Adapted from Alpana Habib

Ingredients:
Good quality chicken (if possible organic and free range): around 3 lbs. cut into bite sized pieces.
Onion: one large or, caramelized onion 2/3-1 cup. (adjust the number of onions to have around 2/3 cup of fried onions)
Yogurt: around ½ cup
Red chili powder: one tablespoon or more if you want it hotter (also it will depend on how hot the chili powder is) mixed with a little bit of water to make a paste.
Mustard oil/any other oil: 2tbsp. (you’ll need more oil to fry the onions, around half a cup)
Bay leaves: 2 nos.
Cardamoms: 3-4 nos. (smash them with a heavy spoon just enough to break them a little bit)
Garlic paste: 1-2 tbsp.
Sugar: one tbsp.
Cinnamon: 2 inches stick broken into one inch pieces

DSC_0539
• Marinate the chicken with the yogurt and garlic paste for an hour.
• In the meantime, heat up around ½ cup of oil. Bring the flame to medium high to medium.
• Thinly slice the onion and fry the onions in the hot oil until golden brown. Do not make the oil too hot, it will burn the onion. Carefully stir the onion while frying to evenly color them. Slow frying will make the onion very sweet and smoky.
• Drain the fried onions on an absorbent paper.
• Take out all the oil leaving only one-two tablespoons.
• Add the sugar and let it caramelize. Keep an eye on it, it’s very easy to burn sugar and it will taste bitter.
• Once the sugar is caramelized, add the red chili paste and stir frequently.
• Drop in the cardamoms and the cinnamons and let them release the aroma.

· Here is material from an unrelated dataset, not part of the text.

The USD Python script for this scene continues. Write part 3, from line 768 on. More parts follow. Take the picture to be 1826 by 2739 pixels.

• Turn the flame to low or take the pan out of the flame and then add the marinated chicken.
• Stir everything together very well or else the yogurt will curdle.

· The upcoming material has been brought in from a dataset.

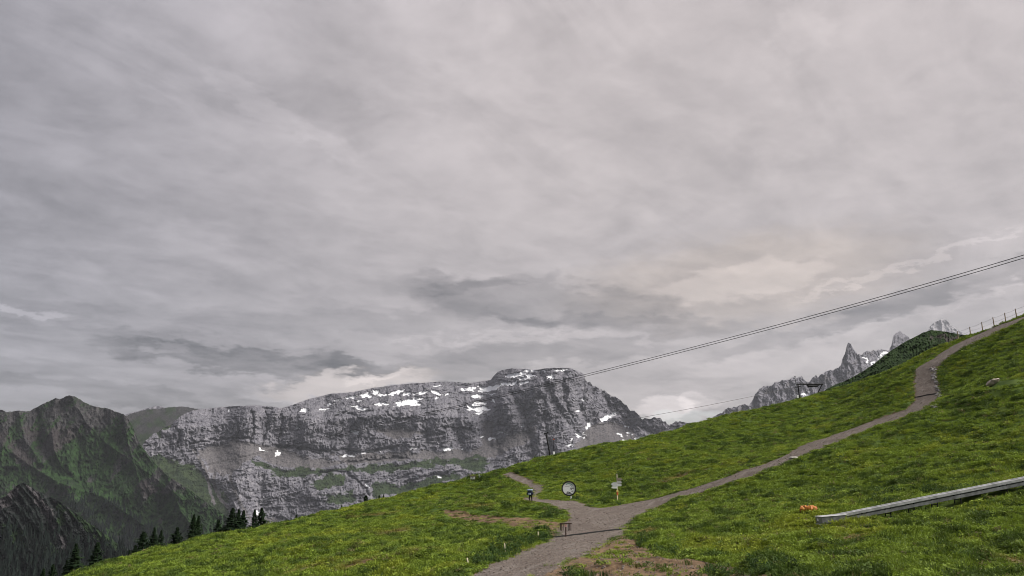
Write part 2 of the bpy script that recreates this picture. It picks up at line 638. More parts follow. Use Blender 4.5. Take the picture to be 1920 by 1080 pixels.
_ca, _cb = unproject(1530, 987), unproject(1990, 901)
_cd0 = Vector((_cb[0] - _ca[0], _cb[1] - _ca[1])).normalized()
_cn = Vector((_cd0.y, -_cd0.x))
conv_pl = [(_ca[0] + _cn.x * .75, _ca[1] + _cn.y * .75), (_cb[0] + _cn.x * .75, _cb[1] + _cn.y * .75), (_cb[0] - _cn.x * .6, _cb[1] - _cn.y * .6), (_ca[0] - _cn.x * .6, _ca[1] - _cn.y * .6)]

bould = unproject(1860, 724)

# --- meadow material
m_meadow, t = new_mat('meadow')
pos = t.n('ShaderNodeNewGeometry').outputs['Position']
msk = t.n('ShaderNodeSeparateColor', p0=t.n('ShaderNodeAttribute', attribute_name='mask').outputs['Color'])
a = t.noise(pos, .35, 6, .6)
b = t.noise(pos, 3.0, 5, .65)
gc = t.mix(t.smooth(a, .35, .65), (.045, .08, .016), (.08, .12, .022))
gc = t.mix(t.m('MULTIPLY', t.smooth(b, .5, .75), .6), gc, (.10, .095, .03))
so = t.mix(t.smooth(b, .3, .7), (.07, .045, .028), (.17, .115, .07))
col = t.mix(t.smooth(t.m('ADD', msk.outputs[0], t.m('MULTIPLY', t.m('SUBTRACT', b, .5), .8)), .35, .6), gc, so)
finish(t, col, .95, .1, bump=b, bstr=.6, bdist=.08)

NR, NC = 520, 900
tt = np.linspace(-.78, .78, NC)
DD = np.exp(np.linspace(math.log(9), math.log(330), NR))
T2, D2 = np.meshgrid(tt, DD)
GX, GY = T2 * D2, D2.copy()
sd = road_sd(GX, GY)
GZ = zfun(GX, GY, sd) - .10 * sstep(sd, -.05, .5)
soil = np.clip(.5 + .35 * psd(GX, GY, soil_pl, 3.0), 0, 1)
track = np.clip(.5 + .8 * psd(GX, GY, track_pl, 3.0), 0, 1)
bare = np.maximum(np.maximum(soil, track), sstep(sd, -.5, .3))
PATCH = [(740, 999, 28, 4), (790, 1043, 22, 5), (580, 1066, 30, 6), (680, 1060, 34, 4), (1270, 893, 40, 5), (1250, 900, 20, 3), (1900, 1052, 22, 9),
         (1215, 997, 26, 4), (1820, 735, 8, 3), (700, 966, 30, 2), (905, 950, 25, 3), (1350, 990, 14, 2), (1600, 1012, 30, 3)]
patch_pl = [(unproject(x, y), unproject(x + rx, y), unproject(x, y - ry), unproject(x, y + ry)) for (x, y, rx, ry) in PATCH]


def patches(X, Y):
    s = np.zeros(X.shape)
    for (c, e, u, dn) in patch_pl:
        rx, ry = abs(e[0] - c[0]) + .1, max(abs(u[1] - dn[1]) / 2, .4)
        s = np.maximum(s, 1.4 - np.hypot((X - c[0]) / rx, (Y - c[1]) / ry) * .9 + .35 * fbm(X / 1.5, Y / 1.5, 3, 60))
    return np.clip(s, 0, 1)


pt = patches(GX, GY)
bare = np.maximum(bare, pt * .62)
attr = np.stack([bare, bare * 0, bare * 0, bare * 0 + 1], -1).reshape(-1, 4)
meadow = grid_mesh('meadow', np.stack([GX, GY, GZ], -1).reshape(-1, 3), NR, NC, m_meadow, attr=attr)
tag(meadow, 'green alpine meadow rising to the right', kind='structure')

# --- gravel road
m_gravel, t = new_mat('gravel')
pos = t.n('ShaderNodeNewGeometry').outputs['Position']
vor = t.n('ShaderNodeTexVoronoi', i_Vector=pos, i_Scale=20.0)
vc = t.n('ShaderNodeSeparateColor', p0=vor.outputs['Color']).outputs[0]
n_ = t.noise(pos, .5, 5, .6)
n2_ = t.noise(pos, 7.0, 5, .7)
g = t.m('ADD', t.m('MULTIPLY', vc, .5), t.m('MULTIPLY', n2_, .5))
gcol = t.ramp(g, [(.15, (.045, .038, .035)), (.5, (.122, .101, .088)), (.85, (.225, .192, .170))])
gcol = t.mix(t.m('MULTIPLY', t.smooth(n_, .42, .66), .6), gcol, (.085, .068, .058))
rut = t.noise(t.vm('MULTIPLY', t.n('ShaderNodeVectorRotate', rotation_type='Z_AXIS', i_Vector=pos, i_Angle=R(-62)).outputs[0], (.25, 1.6, 1.0)), .9, 4, .6)
gcol = t.mix(t.m('MULTIPLY', t.smooth(rut, .52, .68), .5), gcol, (.20, .18, .168))
finish(t, gcol, .95, .1, bump=t.m('ADD', vor.outputs['Distance'], n2_), bstr=.7, bdist=.05)
NR2, NC2 = 900, 1100
tt2 = np.linspace(-.12, .62, NC2)
DD2 = np.exp(np.linspace(math.log(28), math.log(205), NR2))
T2, D2 = np.meshgrid(tt2, DD2)
RX, RY = T2 * D2, D2.copy()
rsd = psd(RX, RY, road_pl, 3.0)
near = rsd > -1.0
rs2 = np.where(near, rsd, -9.0)
rs2[near] = rsd[near] + .22 * fbm(RX[near] / 1.6, RY[near] / 1.6, 3, 40) + .06
RZ = np.zeros(RX.shape)
sel = rs2 > -.6
RZ[sel] = zfun(RX[sel], RY[sel], rs2[sel]) + .012 * fbm(RX[sel] / .35, RY[sel] / .5, 2, 77)
keep = (rs2[:-1, :-1] > 0) & (rs2[1:, 1:] > 0) & (rs2[:-1, 1:] > 0) & (rs2[1:, :-1] > 0)
road = grid_mesh('gravel_road', np.stack([RX, RY, RZ], -1).reshape(-1, 3), NR2, NC2, m_gravel, keep=keep)
tag(road, 'grey gravel road climbing across the meadow', kind='structure')

# ================================================================== mountains
SNOW = [(431, 768.6, 5, 2, 0), (570, 770, 6, 3, -20), (607, 767, 10, 1.5, 0), (658, 745, 12, 2, -4), (686, 741, 11, 4, 0), (705, 735.5, 5, 3, 0),
        (715, 741, 9, 1.5, 0), (744, 735.5, 16, 3, -15), (762, 738.5, 9, 3, 0), (790, 737, 13, 2, -10), (714, 758, 12, 2.5, -6), (765, 754, 26, 4.5, -12),
        (777, 758, 8, 2.5, 0), (661, 762, 10, 2, 0), (678, 765.5, 8, 2, 0), (821, 737, 9, 2.5, 25), (817, 745.5, 5, 2, 0), (837, 740, 4, 2.5, 0),
        (629, 750, 6, 1.5, 0), (670, 751, 5, 1.5, 0), (620, 758.5, 4, 2, 0), (560, 801.6, 2.5, 2.5, 0), (585, 798.5, 3.5, 2, 0), (667, 810.5, 7, 4, 10),
        (754, 786, 3, 1.4, 0), (762, 805.5, 2.5, 1.3, 0), (494, 843.5, 6, 1.6, 35), (520, 850.5, 5.5, 3.6, -40), (373, 840, 4, 1.6, 0), (647, 853.6, 6, 2.5, -10),
        (661, 855, 7, 2.5, -10), (686, 848, 14, 1.6, -10), (710, 846, 3, 1.4, 0), (776, 840, 6, 1.6, 0), (838, 842, 9, 3.6, 8), (824, 893, 6, 2.5, -10),
        (782, 893, 5, 1.4, 0), (733, 900, 5, 1.6, 20), (691, 911, 6, 1.4, 20), (482, 961, 4, 3, 0), (821, 723.3, 5, 2, 0), (880, 730, 11, 3, 0),
        (895, 724, 4, 1.6, 0), (921, 727.5, 24, 4.6, -14), (943, 722, 12, 3, -20), (963, 719, 9, 3, -20), (981, 719, 7, 2.5, -30), (963, 703.6, 17, 3.4, -12),
        (980, 702, 9, 3, -8), (994, 703.6, 5, 3.4, 0), (983, 709, 16, 1.8, -6), (994, 695, 16, 1.6, 0), (1022, 696, 7, 1.6, 0), (1032, 706, 8, 3.6, -20),
        (1050, 693.5, 12, 2, 0), (1064, 697.4, 8, 2, 0), (897, 743, 11, 3, 0), (924, 739, 7, 3, 0), (898, 767, 20, 3.6, 0), (880, 763, 8, 2.4, 38),
        (893, 755.6, 8, 3.6, 0), (905, 755.6, 5, 4.5, 0), (897, 774, 6, 2.6, 0), (926, 751, 4, 4, 0), (965, 736, 5, 1.6, 0), (968, 755.6, 4, 1.6, 0),
        (1085, 769.7, 4, 3, 0), (1092, 750, 5, 1.4, 0), (1142, 781, 20, 3.4, -28), (1104, 798, 9, 4.5, -40), (1095, 812, 2, 3, 0), (1085, 816, 9, 2.5, 25),
        (1071, 829, 9, 2.4, -70), (940, 812, 10, 1.6, 8), (924, 822.6, 4, 2, 0), (904, 819.5, 4, 1.8, 0), (869, 842, 4, 1.6, 0), (981, 798, 3, 2.5, -40),
        (1163, 816, 6, 2, 30), (1178, 830, 12, 2.5, 20), (1202, 822, 13, 3, -25), (1227, 814, 3, 2, 0), (1217, 819, 3, 2, 0), (1265, 804, 4, 3, 40),
        (1180, 813, 2.5, 2, 0), (1174, 800, 3, 1.5, 80), (1168, 772.5, 2, 1.5, 60),
        # on the ridge to the right
        (1496, 748, 8, 2.6, -20), (1508, 741, 8, 1.6, -35), (1475, 757, 6, 1.6, -10), (1628, 676, 5, 2.4, 25), (1634, 683, 6, 3, -10), (1622, 672, 4, 2, 30),
        (1660, 662, 10, 2.2, 10), (1648, 672, 5, 1.5, 0), (1652, 667, 7, 2, -20), (1518, 737, 2.5, 1.5, 0)]


def snow_field(PX, PY):
    PX, PY = PX + 7 * fbm(PX / 13, PY / 7, 4, 23), PY + 2.8 * fbm(PX / 9, PY / 6, 4, 25)
    s = np.full(PX.shape, -9.0)
    nz = .9 * fbm(PX / 5, PY / 2.5, 3, 21)
    for (cx, cy, rx, ry, ro) in SNOW:
        m_ = (np.abs(PX - cx) < rx + ry + 6) & (np.abs(PY - cy) < rx + ry + 6)
        if not m_.any():
            continue
        c, q = math.cos(R(ro)), math.sin(R(ro))
        dx_, dy_ = PX[m_] - cx, PY[m_] - cy
        u, v = (dx_ * c + dy_ * q) / (rx * 1.08), (-dx_ * q + dy_ * c) / (ry * 1.12)
        s[m_] = np.maximum(s[m_], (1 - np.hypot(u, v)) * ry)
    return np.clip(.5 + .35 * (s + nz * .8 - .1), 0, 1)


def polymask(PX, PY, polys, soft=6.0, rough=6.0, seed=3):
    s = np.full(PX.shape, -99.0)
    for p in polys:
        s = np.maximum(s, psd(PX, PY, p))
    s = s + rough * fbm(PX / 18, PY / 12, 4, seed)
    return np.clip(.5 + s / (2 * soft), 0, 1)


def linemask(PX, PY, lines, wd=3.0, rough=2.0, seed=5):
    s = np.full(PX.shape, 1e9)
    for p in lines:
        s = np.minimum(s, polydist(PX, PY, p))
    return np.clip(1 - (s + rough * fbm(PX / 10, PY / 10, 3, seed)) / wd, 0, 1)


def blur(A_, k):
    for _ in range(3):
        P_ = np.pad(A_, ((0, 0), (k + 1, k)), mode='edge')
        c_ = np.cumsum(P_, 1)
        A_ = (c_[:, 2 * k + 1:] - c_[:, :-2 * k - 1]) / (2 * k + 1)
    return A_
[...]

• Salt and again mix everything well.
• Add one third of the beresta (fried onions), mix nicely and then cover the pot.
• After around 10 minutes, uncover the pot, add another third of the beresta, mix well and cover the pot again for around ten minutes. Check the meat too.
• Uncover the pot, give everything a good stir and check if the meat is done or not. Check for seasoning too.
• Add the rest of the beresta, five-six green chilies slit length wise and then cover the pot again. Turn off the flame. Let the pan covered for 10-15 minutes (or more) and then serve with either bread or rice.

DSC_0509
** I did not add any water. The chicken and the yogurt released enough water to make a nice gravy. If you think you do not have enough gravy, add little bit of water while adding the second batch of beresta.
**If you let the chicken sit for at least half n hour, the meat will soak the gravy a little bit and the flavors will mix very nicely.